Maintaining existing hedges

As a farmer Donal believes that it is important for him to maintain existing hedges on his farm. When it comes to managing mature hedges, Donal targets height in the hedges to ensure there is enough cover from predators above and below for hedge nesting birds. He also aims to shape these hedges into a triangular profile by side trimming and leaving a peak as high as possible at the top of the hedge. This move away from low, boxed shaped hedges will improve the quality of Donal’s hedges and their contribution to nature. In addition, Donal allows occasional thorn trees to mature along the hedge which then flower and fruit providing a valuable food source for pollinators and birds.

Managing a new hedge

Donal planted a predominantly whitethorn hedge two years ago and explains his management strategy for this hedge going forward. Firstly, Donal will to identify individual whitethorn plants to be retained as individual thorn trees. He will mark them with a tree guard so that these plants will eventually grow into mature whitethorn trees that will flower and fruit. For the rest of the hedge plants, the plan is to prune back the plants to ground level when dormant during the winter so that these whitethorn plants will produce multiple shoots increasing the density of the hedge at the base. In subsequent years he will cut this new hedge a just little above the level of the previous cut to ensure the hedge becomes dense and vigorous.

Plans for the future

Currently Donal’s average field size is 10ha. Average field size is proxy for the extent of linear biodiversity features such as hedgerows and watercourses and the target for this is 5ha. Donal plans to plant a new native hedge which will extend the connections and corridors for nature throughout the farming platform and contribute to a reduction in average field size.
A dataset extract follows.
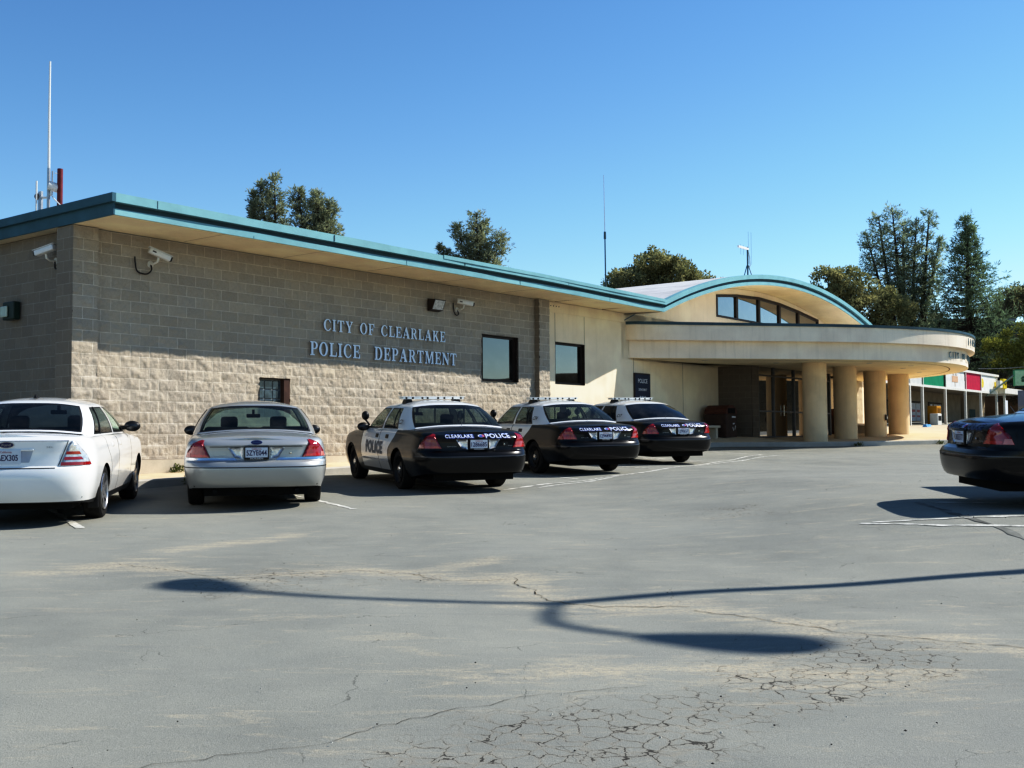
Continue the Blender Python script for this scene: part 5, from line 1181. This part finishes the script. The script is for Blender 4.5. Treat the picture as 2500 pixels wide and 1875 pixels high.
# utility pole and pole sign across the lot, behind the camera (mirrored in the station windows)
t=thing('utility_pole','weathered wooden utility pole behind the viewer','utility pole',(-2.0,-9.0,ground(-2,-9))); m=MB(); m.cyl((0,0,-.2),(0,0,10.5),.17,.11,14); m.build('shaft',pm('weathered_wood',(.12,.085,.06),.9,0,.1,.3,4),t,True); m=MB(); m.box(-1.2,1.2,-.06,.06,9.5,9.62); m.build('cross_arm',pm('weathered_wood',(.12,.085,.06)),t)

# ================================================================= TREES
leaf_pine=leafmat('grey_pine_needles',(.24,.27,.17),(.50,.52,.36),.45,.5)
leaf_dark=leafmat('dark_conifer_needles',(.13,.19,.115),(.33,.41,.26),.5,.45)
leaf_oak=leafmat('live_oak_leaves',(.19,.21,.10),(.50,.48,.27),.55,.45)
leaf_bush=leafmat('sunlit_shrub_leaves',(.12,.15,.035),(.44,.43,.12),.6,.38)
leaf_brown=leafmat('brown_understorey',(.10,.08,.05),(.24,.19,.12),.6,.3)
leaf_weed=leafmat('weed_leaves',(.07,.10,.03),(.18,.20,.07),9,.25)
bark=pm('tree_bark',(.060,.045,.036),.95,0,.1,.35,3,.6,14)
def quads(C,D,L,Wd,g):
    """leaf blades from centres C along unit directions D"""
    n=len(C); r=g.standard_normal((n,3)); sd=np.cross(D,r); sd/=np.linalg.norm(sd,axis=1)[:,None]+1e-9
    L=np.asarray(L).reshape(-1,1); Wd=np.asarray(Wd).reshape(-1,1)
    V=np.stack([C-sd*Wd*.35,C+sd*Wd*.35,C+D*L*.6+sd*Wd*.5,C+D*L],1)
    V2=np.stack([C-sd*Wd*.35,C+D*L*.6+sd*Wd*.5,C+D*L,C+D*L*.6-sd*Wd*.5],1); V[:,1]=V2[:,1]; V=np.stack([C,C+D*L*.55+sd*Wd*.5,C+D*L,C+D*L*.55-sd*Wd*.5],1)
    return V.reshape(-1,3),np.arange(4*n).reshape(n,4)
def unit_(a): return a/(np.linalg.norm(a,axis=1)[:,None]+1e-9)
def pine(label,x,y,leaders,mat,seed,dens=1.0,nl=.42,name='pine_tree',group=None,cat='tree',base=None,tuft=7,up=.5,nw=.075):
    """leaders: list of (offset at the foot, (dx,dy) at the top, height, spread, bare fraction, taper power)"""
    g=np.random.default_rng(seed); z0=gz(x,y)-.3 if base is None else base
    t=thing(name,label,cat,(x,y,z0),0,group); tb=MB(); CC=[];DD=[]
    for (fx,fy),(tx,ty),H,sp,bare,pw in leaders:
        n=9; bend=g.uniform(-.5,.5,2); pts=[]
        for i in range(n+1):
            u=i/n; w_=u**1.3; pts.append((fx+(tx-fx)*w_+bend[0]*math.sin(u*math.pi)*.6,fy+(ty-fy)*w_+bend[1]*math.sin(u*math.pi)*.6,H*u))
        r0=.018*H+.05; tb.tube(pts,[max(.03,r0*(1-.9*i/n)) for i in range(n+1)],7)
        nb=int(58*dens)
        for k in range(nb):
            u=bare+(1-bare)*(k+g.random())/nb; c=np.array([np.interp(u,np.linspace(0,1,n+1),[p[q] for p in pts]) for q in range(3)])
            prof=max(.06,((1-u)/(1-bare))**pw)*(.55+.45*min(1,(u-bare)/(1-bare)*4+.15)); ln=sp*prof*g.uniform(.55,1.15)+.12; az=g.uniform(0,2*math.pi)
            d=np.array([math.cos(az),math.sin(az),g.uniform(-.1,up)]); e=c+d*ln; e[2]+=ln*up*.35
            mid=c+d*ln*.55; tb.tube([c,mid,e],[.03+.012*ln,.02,.008],4)
            nt=max(2,int(tuft*(.5+ln/sp)))
            for q in range(nt):
                v=.30+.70*(q+g.random())/nt; p=c*(1-v)**2+2*mid*v*(1-v)+e*v*v+g.normal(0,.10+.05*ln,3)
                m_=int(6); D=unit_(g.standard_normal((m_,3))+d*.7+np.array([0,0,.55])); CC.append(np.repeat(p[None],m_,0)+g.normal(0,.05,(m_,3))); DD.append(D)
        p=np.array(pts[-1]); m_=22; CC.append(np.repeat(p[None],m_,0)-np.array([0,0,.3])+g.normal(0,.08,(m_,3))); DD.append(unit_(g.standard_normal((m_,3))*.6+np.array([0,0,1.2])))
    C=np.concatenate(CC);D=np.concatenate(DD); n=len(C)
    V,Fq=quads(C,D,nl*g.uniform(.6,1.25,n),nw*g.uniform(.7,1.3,n),g); npmesh('crown',V,Fq,mat,t); tb.build('trunk',bark,t,True); return t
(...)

Conversations with Contractors

To change hedge management practices, communication with the hedge cutting contractor is essential. Donal highlights the value of having a conversation with his hedge cutting contractor and explaining to him what he wants to achieve from the hedge cutting. From leaving some thorn trees uncut to shaping the hedges into a triangular profile – farmers need to make sure their contractor knows what they want.